Metacharacter Description
? Any single character.
* Zero or more of the preceding character or metacharacter.
+ One or more of the preceding character or metacharacter.
\ An escape sequence that specifies a metacharacter as a literal character. For example, \? indicates the question mark (?) is to be included in the search.
(abc) The group of characters "abc".
a|b One, but not both, of the characters.
(a|b|c) Any one of the characters.
[abc] Any one of the enclosed characters.
[a-c] Any one of the enclosed range of characters. This is equivalent to [c-a].
[0-9] Any one of the range of numbers.

You can include more than one metacharacter or wildcard in a regular expression. The second metacharacter or wildcard modifies the previous metacharacter or wildcard.
Regular expression examples

Regular Expression Searches for
.REGEXP. dog? The keyword dog plus any other single character. Thus, this would match "dogs".
.REGEXP. dog?+ The keyword dog or one or more of the preceding characters or wildcards. Thus, this would match "doggy".

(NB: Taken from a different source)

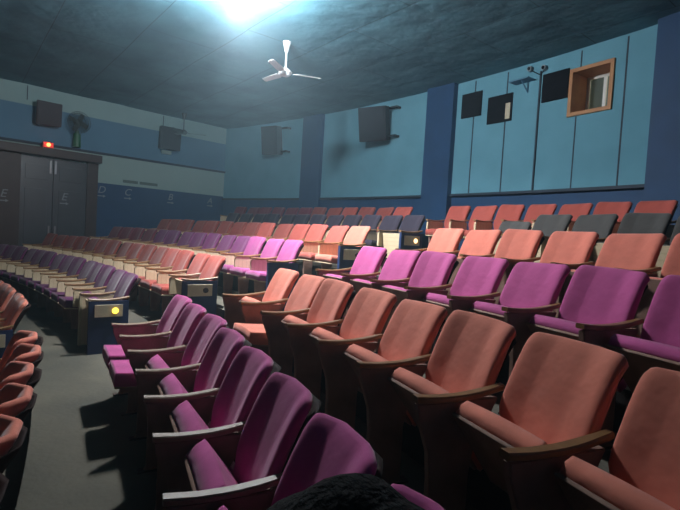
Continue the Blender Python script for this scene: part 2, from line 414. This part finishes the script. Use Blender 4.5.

.REGEXP. dog ?+ The keyword dog plus any other word. This would match, for example, "dog bowl", "dog food", "dog collar", and so on.
.REGEXP. ?*.doc Any characters immediately preceding the string .doc. This would match, for example, all filenames with a ".doc" file extension.
.REGEXP. \*.doc The string *.doc.
.REGEXP. ?+sweeper Any single character with one or more of the preceding characters or metacharacters followed by the string sweeper. This would match "MIMEsweeper", "MAILsweeper", "SECRETsweeper", and so on, but it would not match just the word "sweeper".
.REGEXP. ?*sweeper Any single character with zero or more of the preceding characters or metacharacters followed by the string sweeper. This would match the word "sweeper" as well as "MIMEsweeper", "MAILsweeper", "SECRETsweeper", and so on.
.REGEXP. gr[ae]y The characters gr followed by either the character a or the character e followed by the character y. This would match the word "gray" or the word "grey".
.REGEXP. (color)|(colour) The string color, or the string colour, but not both.
save .NEAR. .REGEXP. ?*pounds .OR. time .ANDNOT. the files The keyword save within the specified proximity of either the keyword pounds itself (or a word ending with the characters pounds) or the keyword time, but not the expression the files.
Alternatively, use parentheses to make the expression easier to read:
save .NEAR. (.REGEXP. ?*pounds .OR. time) .ANDNOT. the files Thus, this expression would match the phrase "save time" but not the phrase "save the files".